What You Can Learn from People Who Always Get Promoted Resources

In business, almost no one gets ahead by accident. While it might seem like certain individuals keep getting promoted due to luck or schmoozing or other factors unrelated to performance, the fact is that people who climb the proverbial career ladder tend to do so for a reason.

In a great Daily Muse post titled “The 5 Signature Moves of People Who Get Promoted Again and Again,” Rhett Power of Inc. outlines a handful of those reasons. According to Power, there are certain behaviors that career climbers tend to exhibit, and even if they won’t send you on the fast track to the corner office, they’re well worth adopting.

Power’s first “signature move” involves problem solving. People who get promotions know how to both solve problems and recognize them in the first place. When they see something that needs fixing, they speak up and use their brain rather than complaining or burying their head in the sand.

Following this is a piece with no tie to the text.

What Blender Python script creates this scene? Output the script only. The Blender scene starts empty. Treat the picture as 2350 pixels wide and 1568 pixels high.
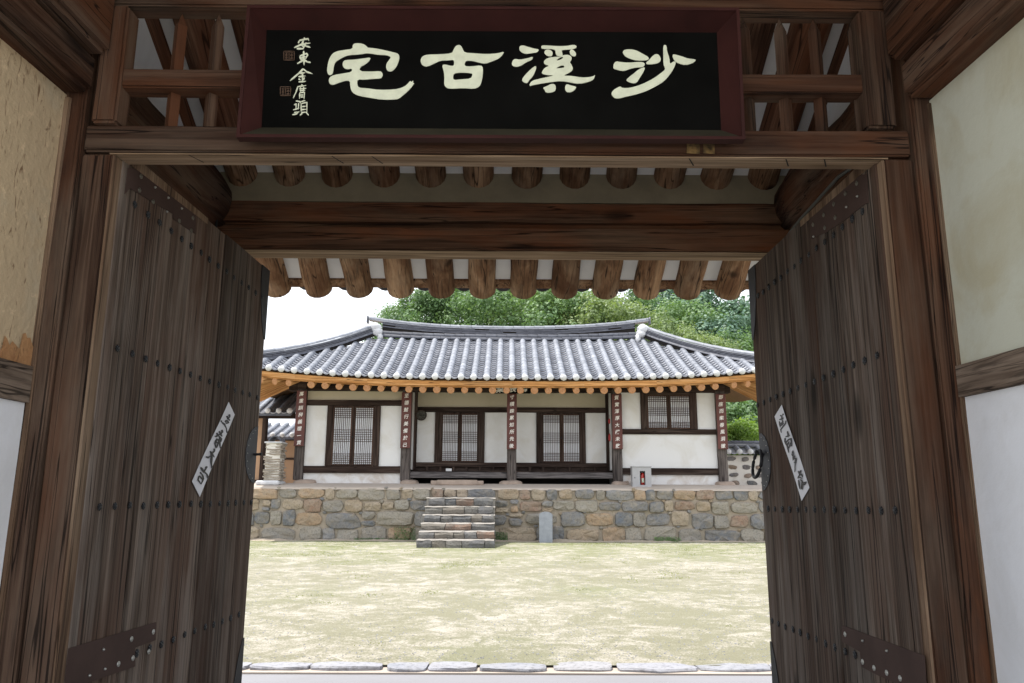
import bpy, bmesh, math, random
from mathutils import Vector, Matrix, noise
from mathutils.geometry import tessellate_polygon
random.seed(7)
rad = math.radians
scene = bpy.context.scene
COL = scene.collection

# ------------------------------------------------------------------ camera, sky, sun, exposure
EYE = Vector((0, 0, .95)); FPX = 1798.0
cam_d = bpy.data.cameras.new('camera'); cam = bpy.data.objects.new('camera', cam_d); COL.objects.link(cam)
CR = (Matrix.Rotation(rad(-.32), 3, 'Z') @ Matrix.Rotation(rad(101.7), 3, 'X') @ Matrix.Rotation(rad(.24), 3, 'Z'))
cam.matrix_world = Matrix.Translation(EYE) @ CR.to_4x4()
cam_d.sensor_width = 36; cam_d.lens = FPX/2350*36; cam_d.clip_end = 2000; cam_d.clip_start = .02
scene.camera = cam
TO_SUN = Vector((-.36, .10, .93)).normalized()
world = bpy.data.worlds.new("World"); scene.world = world; world.use_nodes = True
wn = world.node_tree.nodes; wl = world.node_tree.links; wn.clear()
sky = wn.new('ShaderNodeTexSky'); sky.sky_type = 'NISHITA'; sky.sun_disc = False
sky.sun_elevation = math.asin(TO_SUN.z); sky.sun_rotation = math.atan2(TO_SUN.x, TO_SUN.y)
sky.air_density = 1.0; sky.dust_density = 4.0; sky.ozone_density = 1.0
# thin bright overcast veil drawn over the clear sky, slightly uneven
stc = wn.new('ShaderNodeTexCoord'); smap = wn.new('ShaderNodeMapping'); smap.inputs['Scale'].default_value = (1, 1, 2.6); wl.new(stc.outputs['Generated'], smap.inputs[0])
snz = wn.new('ShaderNodeTexNoise'); snz.inputs['Scale'].default_value = 2.2; snz.inputs['Detail'].default_value = 6; wl.new(smap.outputs[0], snz.inputs['Vector'])
srp = wn.new('ShaderNodeValToRGB'); srp.color_ramp.elements[0].position = .3; srp.color_ramp.elements[0].color = (.72, .72, .72, 1); srp.color_ramp.elements[1].position = .7; srp.color_ramp.elements[1].color = (.95, .95, .95, 1); wl.new(snz.outputs[0], srp.inputs[0])
smx = wn.new('ShaderNodeMix'); smx.data_type = 'RGBA'; wl.new(srp.outputs[0], smx.inputs[0]); wl.new(sky.outputs[0], smx.inputs[6]); smx.inputs[7].default_value = (8.6, 8.9, 9.4, 1)
bg = wn.new('ShaderNodeBackground'); bg.inputs[1].default_value = .10
wo = wn.new('ShaderNodeOutputWorld'); wl.new(smx.outputs[2], bg.inputs[0]); wl.new(bg.outputs[0], wo.inputs[0])
sd = bpy.data.lights.new('sun', 'SUN'); sd.energy = 3.1; sd.angle = rad(.7); sd.color = (1, .95, .88)
sun = bpy.data.objects.new('sun', sd); COL.objects.link(sun); sun.location = (-10, 0, 30)
sun.rotation_euler = TO_SUN.to_track_quat('Z', 'Y').to_euler()
scene.view_settings.view_transform = 'Standard'; scene.view_settings.look = 'None'
scene.view_settings.exposure = 1.05; scene.view_settings.gamma = 1
scene.view_settings.use_curve_mapping = False
cy = scene.cycles
cy.max_bounces = 10; cy.diffuse_bounces = 6; cy.glossy_bounces = 3; cy.transmission_bounces = 4; cy.transparent_max_bounces = 6
cy.use_denoising = True; cy.sample_clamp_indirect = 8

# a pixel of the photograph (2350 wide) seen on a known plane of the place
def ray(x, y): return CR @ Vector(((x-1175)/FPX, (784-y)/FPX, -1))
def PY(x, y, Y): d = ray(x, y); return EYE + d*(Y/d.y)
def PZ(x, y, z): d = ray(x, y); return EYE + d*((z-EYE.z)/d.z)
def PX(x, y, X): d = ray(x, y); return EYE + d*(X/d.x)
def PP(x, y, p, n): d = ray(x, y); return EYE + d*((p-EYE).dot(n)/d.dot(n))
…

Jumping in and volunteering to solve problems can be difficult, but that’s OK, because as Power writes in his second list item, constantly promoted people routinely “step outside their comfort zone.” No one ever achieved greatness by playing it safe, and the most valuable employees are the ones willing to take risks and dare to be great.

They also “study the boss,” Power’s third cited trait. There’s a reason the manager is the manager. Regardless of your career field, it’s a safe bet that the things your supervisor finds important are things you should find important, too. “Identifying your boss’ values is an important step toward learning how to become a successful industry leader,” Power writes.

Another skill common among successful people, Power says, is the ability to see both the big and little picture. Ideally, every task you perform at work serves a purpose and helps you and the company reach an end goal. Go-getters realize the extent to which even the most mundane activities play a role in the grand scheme of things. Over time, they learn to anticipate what needs to be done before the boss has to spell things out. “This type of initiative is essential for being promoted,” Power writes.

While great employees are self-starters, they’re not lone wolves. Power’s final observation: “They’re team players.” His advice is to hone your interpersonal skills and learn how to work well with others. If nothing else, it’ll make your days more pleasant, and it could help you get where you’re looking to go.